Kepemimpinan Presiden Joko Widodo harus diakui telah melahirkan fenomena baru terkait empati di masyarakat. Gaya kepemimpinan yang berorientasi “keseimbangan” antara kerja dan cinta menjadi ukuran ideal seorang sosok penentu kebijakan seukuran negara. Terlepas pro kontra yang pasti terjadi, Jokowi muncul sebagai penawar efek trauma rakyat yang kecewa kepada sosok pemimpin sebelumnya.

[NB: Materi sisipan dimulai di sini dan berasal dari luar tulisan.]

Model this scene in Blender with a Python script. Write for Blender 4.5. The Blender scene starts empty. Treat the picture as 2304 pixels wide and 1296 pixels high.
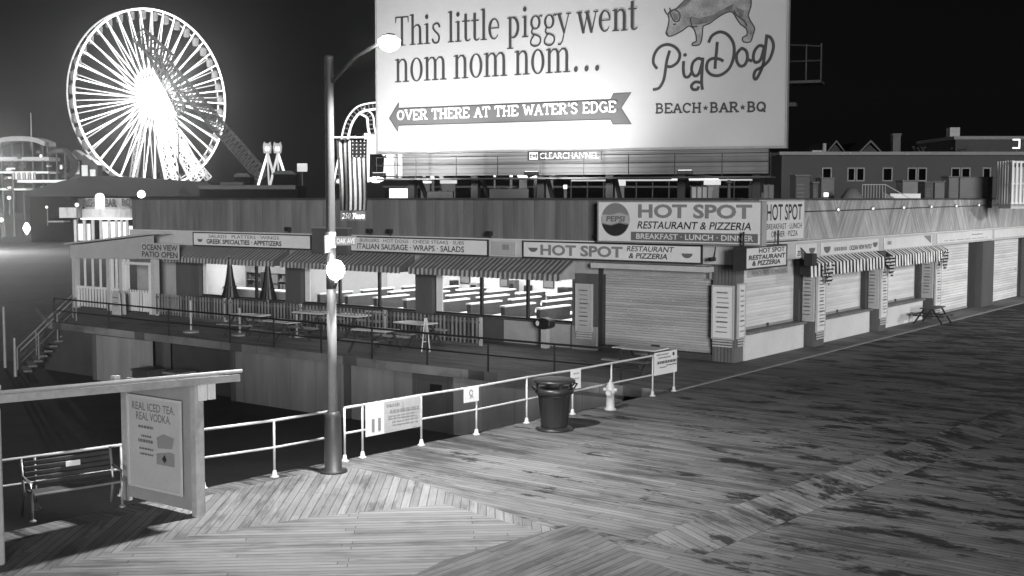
import bpy, math, random
from mathutils import Vector, Matrix
random.seed(7)
S = bpy.context.scene
COL = S.collection
rad = math.radians

# ------------------------------------------------------------------ camera
F = 2736.0; H = 5.2; PIT = math.atan(202 / F)
cam_d = bpy.data.cameras.new('camera'); cam = bpy.data.objects.new('camera', cam_d); COL.objects.link(cam)
cam.location = (0, 0, H); cam.rotation_euler = (math.pi / 2 - PIT, 0, 0)
cam_d.sensor_width = 36; cam_d.lens = 36 * F / 2304; cam_d.clip_end = 3000; cam_d.clip_start = 0.2
S.camera = cam

# ------------------------------------------------------------------ world: night sky with the glow of the pier
W = bpy.data.worlds.new("World"); S.world = W; W.use_nodes = True
nt = W.node_tree; N = nt.nodes; LK = nt.links
bg = N['Background']
sky = N.new('ShaderNodeTexSky'); sky.sky_type = 'NISHITA'; sky.sun_disc = False
sky.sun_elevation = rad(6); sky.sun_rotation = rad(172)
bw = N.new('ShaderNodeRGBToBW'); LK.new(sky.outputs[0], bw.inputs[0])
tc = N.new('ShaderNodeTexCoord')
def wmath(op, a, b=None, c=None):
    n = N.new('ShaderNodeMath'); n.operation = op
    for i, v in enumerate((a, b, c)):
        if v is None: continue
        if isinstance(v, (int, float)): n.inputs[i].default_value = v
        else: LK.new(v, n.inputs[i])
    return n.outputs[0]
def wdot(v):
    n = N.new('ShaderNodeVectorMath'); n.operation = 'DOT_PRODUCT'
    LK.new(tc.outputs['Generated'], n.inputs[0]); n.inputs[1].default_value = Vector(v).normalized(); return n.outputs['Value']
g1 = wmath('MULTIPLY', wmath('POWER', wmath('MAXIMUM', wdot((-.28, 1, .085)), 0), 70), .006)      # light pollution over the amusement pier
g3 = wmath('MULTIPLY', wmath('POWER', wmath('MAXIMUM', wdot((-.297, 1, .083)), 0), 700), .03)
g2 = wmath('MULTIPLY', wmath('POWER', wmath('MAXIMUM', wdot((.15, -1, .25)), 0), 1.5), .012)        # town glow behind the camera
tot = wmath('ADD', wmath('ADD', wmath('MULTIPLY', bw.outputs[0], .0006), g1), wmath('ADD', g3, wmath('ADD', g2, .0007)))
LK.new(tot, bg.inputs['Color']); bg.inputs['Strength'].default_value = 1.0
S.view_settings.view_transform = 'Standard'; S.view_settings.look = 'None'
S.view_settings.exposure = 0; S.view_settings.gamma = 1
P_LAMP = 7000.0      # street lamp heads
P_GLOBE = 45.0       # emission of the globes
P_ROOM = 85.0       # dining room ceiling lights
P_BILL = 5400.0       # billboard floodlights

# one low, soft sun lamp for the moon and the flood of the town lights behind the viewer
sun_d = bpy.data.lights.new('sun', 'SUN'); sun_d.energy = 2.8; sun_d.angle = rad(12)
sun = bpy.data.objects.new('sun', sun_d); COL.objects.link(sun)
SAZ, SEL = rad(172), rad(6)          # compass bearing from +Y and height of the light
sun.rotation_euler = Vector((-math.sin(SAZ) * math.cos(SEL), -math.cos(SAZ) * math.cos(SEL), -math.sin(SEL))).to_track_quat('-Z', 'Y').to_euler()

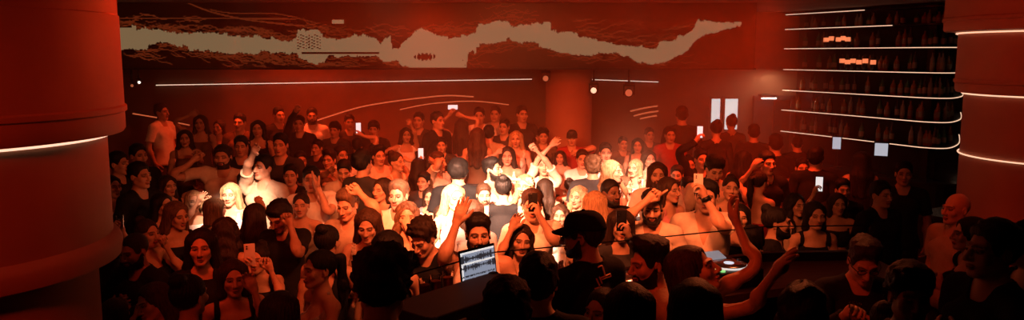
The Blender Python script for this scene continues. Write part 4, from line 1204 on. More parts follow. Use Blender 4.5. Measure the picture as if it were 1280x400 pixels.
# ================================================================== lights and haze
w_ = bpy.data.worlds.new('night'); SC.world = w_; w_.use_nodes = True
nt = w_.node_tree; nt.nodes['Background'].inputs[0].default_value = (0, 0, 0, 1); nt.nodes['Background'].inputs[1].default_value = 0
HAZE = .085
vs_ = nt.nodes.new('ShaderNodeVolumeScatter'); vs_.inputs['Color'].default_value = (1, .62, .42, 1); vs_.inputs['Anisotropy'].default_value = .1  # haze itself tinted red, standing in for redder light on it
tc_ = nt.nodes.new('ShaderNodeTexCoord'); sp_ = nt.nodes.new('ShaderNodeSeparateXYZ'); nt.links.new(tc_.outputs['Object'], sp_.inputs[0])
def ramp(sock, a, b, lo, hi):
    m = nt.nodes.new('ShaderNodeMapRange'); m.interpolation_type = 'SMOOTHSTEP'
    for k, v_ in zip(('From Min', 'From Max', 'To Min', 'To Max'), (a, b, lo, hi)): m.inputs[k].default_value = v_
    nt.links.new(sock, m.inputs['Value']); return m.outputs['Result']
def mul(a, b):
    m = nt.nodes.new('ShaderNodeMath'); m.operation = 'MULTIPLY'
    for k, v_ in enumerate((a, b)):
        if isinstance(v_, float): m.inputs[k].default_value = v_
        else: nt.links.new(v_, m.inputs[k])
    return m.outputs[0]
# the haze hangs at the back of the room and thins out towards the booth, the bar and the far wall by the big column
def add(a, b):
    m = nt.nodes.new('ShaderNodeMath'); m.operation = 'ADD'
    for k, v_ in enumerate((a, b)):
        if isinstance(v_, float): m.inputs[k].default_value = v_
        else: nt.links.new(v_, m.inputs[k])
    return m.outputs[0]
back_ = mul(ramp(sp_.outputs['Y'], 8.4, 12.4, .004, 1), ramp(sp_.outputs['X'], -6.5, -4.2, .15, 1))
plume_ = mul(ramp(sp_.outputs['X'], .3, 2.6, 0, 1), ramp(sp_.outputs['Y'], 7.8, 11.0, 0, .6))
den = mul(mul(add(back_, plume_), ramp(sp_.outputs['X'], 3.6, 5.2, 1, .02)), HAZE)
nt.links.new(den, vs_.inputs['Density'])
nt.links.new(vs_.outputs[0], nt.nodes['World Output'].inputs['Volume'])
RED = (1, .048, .008); ORANGE = (1, .048, .008); HOT = (1, .165, .045); CORE = (1, .53, .35)
def spot(name, p, aim, power, col, ang=50, blend=.6, r=.08):
    l = bpy.data.lights.new(name, 'SPOT'); l.energy = power; l.color = col; l.spot_size = math.radians(ang); l.spot_blend = blend; l.shadow_soft_size = r
    o = bpy.data.objects.new(name, l); COL.objects.link(o); o.location = p
    o.rotation_euler = Vector(np.asarray(aim, float) - np.asarray(p, float)).to_track_quat('-Z', 'Y').to_euler(); return o
def area(name, p, aim, power, col, sx, sy):
    l = bpy.data.lights.new(name, 'AREA'); l.energy = power; l.color = col; l.shape = 'RECTANGLE'; l.size = sx; l.size_y = sy
    o = bpy.data.objects.new(name, l); COL.objects.link(o); o.location = p
    o.rotation_euler = Vector(np.asarray(aim, float) - np.asarray(p, float)).to_track_quat('-Z', 'Y').to_euler(); return o

# ================================================================== the people
G_CROWD = 'people dancing on the club floor'; G_DJ = 'people inside the DJ booth'; G_BAR = 'guests standing near the bar'; G_BACK = 'guests on the raised floor at the back'
ROWS = []
def p(x, y, h, yaw, sex, hair, hc, top, tc, label, d=None, grp=G_CROWD, lod=None, **kw):
    P = dict(sex=sex, hair=hair, hc=hc, top=top, tc=tc); P.update(kw)
    ROWS.append(dict(x=x, y=y, h=h, yaw=yaw, P=P, label=label, d=d, grp=grp, lod=lod))
def A(px, py, dd=-.15, hand='open', **kw): return dict(px=(px, py), dd=dd, p='up', hand=hand, **kw)
B_ = 'bent'
# ---- by the big red column
p(203, 139, 20, 75, 'm', 'short', 'dark', 'tee', 'white', 'man in a white T-shirt standing side-on by the dark wall, taller than those around', d=11.2, grp=G_BACK)
p(174, 193, 26, 55, 'm', 'short', 'black', 'tee', 'black', 'man in black with a red-lit face below the man in the white T-shirt')
p(150, 203, 27, 80, 'm', 'short', 'black', 'longsleeve', 'black', 'dark-haired man in black closest to the big red column, facing the middle')
p(141, 232, 29, 60, 'f', 'long', 'black', 'tank', 'charcoal', 'woman half hidden behind the edge of the big red column', d=7.7)
p(127, 262, 30, 65, 'f', 'long', 'dark', 'strap', 'black', 'woman beside the red column reaching her hand to a glass', d=6.9, armL=A(152, 278, -.1, 'grip'))
p(176, 218, 31, 70, 'm', 'short', 'black', 'tee', 'black', 'man in black seen from the side with thick short black hair', skin='tan')
p(211, 231, 30, 50, 'f', 'long', 'dark', 'tank', 'black', 'woman with long dark hair looking across, behind the one in profile')
p(205, 255, 32, 60, 'f', 'long', 'black', 'tank', 'black', 'woman in profile with a bright lit cheek and long black hair')
p(186, 290, 38, 65, 'f', 'bun', 'dark', 'bandeau', 'black', 'bare-shouldered woman in a strapless top with her fist raised before her', armL=A(207, 297, -.1, 'fist'))
p(165, 312, 44, -22, 'm', 'buzz', 'black', 'longsleeve', 'black', 'broad man with a shaved head and dark sweater, hand on his chest', skin='brown', beard='stubble', armL=dict(p='chest', hand='relax'), head=(0, 12, 0))
p(187, 377, 50, -30, 'f', 'long', 'brown', 'tank', 'black', 'woman tilting her head, lowest by the red column, with long brown hair', head=(0, 8, -18), d=4.6)
p(147, 388, 48, 170, 'f', 'long', 'brown', 'tank', 'charcoal', 'long-haired woman with her back turned, tucked against the red column', d=4.85, armL=dict(p='phone', hand='grip'))
p(251, 307, 44, 15, 'f', 'long', 'black', 'longsleeve', 'black', 'woman in black with very long straight black hair framing her face')
p(223, 268, 37, 45, 'f', 'long', 'light', 'tank', 'black', 'woman with shining light brown hair turned toward the middle', head=(10, 8, 0))
p(239, 366, 46, 165, 'f', 'bun', 'black', 'strap', 'black', 'woman from behind with bare shoulders in front of the black-haired woman', d=4.9)
# ---- left of the middle
p(246, 224, 28, 15, 'f', 'bun', 'dark', 'tank', 'grey', 'woman with hair tied up lifting a hand to her brow', armL=A(256, 228, -.15))
p(243, 250, 31, 30, 'f', 'long', 'blond', 'tank', 'white', 'blond woman in white with both forearms raised into the beam', armL=A(263, 247, -.2, 'relax'), armR=A(250, 243, -.3, 'open'))
p(287, 242, 31, 5, 'f', 'long', 'blond', 'strap', 'white', 'blond woman in a white strappy top facing forward, brightly lit')
p(271, 260, 31, 150, 'f', 'bob', 'light', 'tank', 'cream', 'woman with a light brown bob turned away, in a cream top')
p(285, 287, 40, 165, 'f', 'wavy', 'dark', 'tank', 'black', 'woman with a mane of dark waves, back to the booth')
p(278, 195, 29, 5, 'm', 'short', 'dark', 'tee', 'cream', 'large man in a pale T-shirt holding his fist out sideways', wide=1.12, armR=A(240, 190, -.1, 'fist'), beard='stubble')
p(328, 208, 31, -12, 'm', 'short', 'black', 'tee', 'beige', 'man in a beige T-shirt with one arm straight up, palm open', armR=A(318, 180, -.05, 'open', st=1), head=(-15, -5, 0))
p(321, 267, 36, 170, 'f', 'long', 'dark', 'tank', 'grey', 'woman from behind with dark hair, a bare arm up beside her head', armR=A(326, 246, .1, 'fist'))
p(343, 242, 27, -5, 'f', 'long', 'light', 'tank', 'white', 'small fair-haired woman just behind the man in the black beanie-like mop of hair')
p(348, 271, 38, -20, 'm', 'mop', 'black', 'tee', 'black', 'man with a mop of black hair looking down, fist by his face', head=(0, 25, 0), armL=A(360, 270, -.2, 'fist'), skin='brown')
p(363, 218, 28, 10, 'm', 'short', 'black', 'tee', 'black', 'man in black with a shadowed face left of the man in the bright white T-shirt')
p(376, 200, 25, 30, 'm', 'short', 'dark', 'tee', 'grey', 'man in a grey T-shirt standing behind the shadow-faced man', d=9.6)
p(396, 184, 25, -20, 'm', 'fade', 'black', 'tee', 'charcoal', 'man with a cropped fade just in front of the raised floor, looking sideways')
p(389, 223, 31, 10, 'm', 'short', 'black', 'tee', 'white', 'man in a bright white T-shirt covering his face with an open hand', armL=A(395, 226, -.25, 'open', palm=(0, .2, 1)), armR=dict(ph=(379, 248)))
p(433, 255, 38, -18, 'm', 'side', 'light', 'tee', 'beige', 'light-haired man looking down in a beige T-shirt, one finger pointing up', head=(0, 14, 0), armL=A(447, 228, -.1, 'point', hint=(.6, 0, -1)))
p(459, 281, 43, 0, 'f', 'long', 'brown', 'tank', 'print', 'woman in a patterned top with long straight brown hair looking down', head=(0, 15, 0))
p(430, 213, 29, 5, 'm', 'short', 'black', 'tee', 'cream', 'man with a heavy black fringe looking down at his chest', head=(0, 18, 0))
p(411, 199, 27, -10, 'm', 'quiff', 'dark', 'tee', 'beige', 'man with a quiff and beige T-shirt raising an open hand', armR=A(418, 206, -.5, 'spread', hint=(.3, 0, -1)))
p(455, 203, 32, 150, 'm', 'curly', 'black', 'tee', 'charcoal', 'man with thick curly black hair turned away, dark T-shirt')
p(476, 236, 30, -30, 'f', 'bob', 'dark', 'tank', 'charcoal', 'dark-haired woman with a bob glancing sideways behind the bright pair')
p(497, 243, 39, -12, 'm', 'side', 'light', 'tee', 'white', 'man with swept light hair in white, glaringly lit')
p(509, 269, 41, 5, 'f', 'wavy', 'light', 'tank', 'white', 'fair woman in white pressing her fingers to her cheek', armL=A(507, 276, -.15, 'relax', palm=(0, 1, .2)))
p(537, 245, 31, 0, 'f', 'bob', 'dark', 'tank', 'pink', 'young woman with a dark bob looking straight ahead, in pink')
p(411, 299, 48, 165, 'f', 'bun', 'black', 'strap', 'black', 'woman from behind with a black bun, her bare shoulder toward the booth')
p(396, 334, 48, -52, 'f', 'pony', 'black', 'halter', 'silver', 'woman in profile with hair pulled back and a sparkling halter top')
p(292, 346, 44, 25, 'f', 'bob', 'dark', 'tank', 'black', 'woman with a dark bob and raised hand beside the one taking a photo', armL=A(316, 350, -.12, 'relax', hint=(.3, -.1, -1)))
p(322, 322, 41, -5, 'f', 'bun', 'black', 'tank', 'black', 'woman taking a photo with a pale phone held before her face', armR=dict(ph=(312, 318)), armL=A(336, 326, -.25, 'grip'))
p(353, 386, 55, 175, 'f', 'long', 'dark', 'tank', 'black', 'dark long-haired woman from behind at the low end of the booth', d=4.35)
p(487, 306, 54, 172, 'f', 'long', 'black', 'tank', 'black', 'woman from behind with long black hair between the booth and the patterned top')
p(527, 298, 48, -28, 'm', 'curly', 'dark', 'longsleeve', 'black', 'smiling man with dark curls and a black sweater leaning over the booth', head=(0, 18, 0), lean=8)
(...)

Tarik ulur kepentingan politik terkait wacana perpanjangan masa jabatan presiden, punya 2 sudut pandang yang berbeda. Yang pertama adalah bentuk kecintaan kepada sosok Presiden Indonesia ke tujuh itu masih dibutuhkan keberadaannya, disaat aturan undang-undang membatasi periode konstitusionalnya.
Yang kedua terkait strategi masif kubu oposisi sebagai upaya “perangkap politik” untuk delegitimasi kekuasaan. Parlemen sebagai produsen undang-undang punya kewenangan memproses opsi opsi kebijakan berbangsa. Merubah undang-undang Presiden 3 periode seakan berpihak pada keinginan rakyat. Memaksa jabatan Presiden lebih lama seolah itu keinginan Jokowi.
Jika itu benar terlaksana, Jokowi justru sedang dijauhkan dari prinsip Demokrasi. Negara dipimpin atas dasar kesukaan semata dan emosional ketokohan.
Jokowi yang sedang dijerumuskan ke jurang pengkultusan.
Pilpres 2024 tinggal dua kali lagi ganti kalender, namun pihak yang berkepentingan, kini sudah mulai berhitung kekuatan. Satu hal yang patut dicermati adalah perihal dukungan suara. Jokowi punya pendukung militan. Mereka yang mencintai Jokowi di luar partai PDI-P dan juga yang tidak berpartai.
Tingkat kepuasan masyarakat pada kinerja pemerintahan Jokowi menurut lembaga survey berada di angka 62%. Asumsikan saja sepertiganya (20%) adalah pendukung setia Jokowi.
Batal tidaknya wacana presiden 3 periode, korelasinya ada di tangan Jokowi. Jika undang-undang mengijinkan, bukan berarti menjadi keharusan. Jokowi dengan berbagai pertimbangan punya hak untuk tidak melaksanakan, dengan kata lain tidak mencalonkan diri pada periode ke 3.
Lalu kepada siapa 20% suara fanatik pada Jokowi akan dialihkan, kembali pada kebijaksanaan Jokowi.
Bisa jadi dialihkan ke Ganjar atas arahan Jokowi, atau justru ke Prabowo jika ini kesempatan terakhir mewujudkan mimpi tertundanya menjadi Presiden.
Siapa yang berpeluang besar menjadi Presiden 2024, baik baiklah kepada Jokowi. Siapa tahu dapat warisan suara pendukung fanatik Jokowi yang jumlahnya cukup untuk menang satu putaran.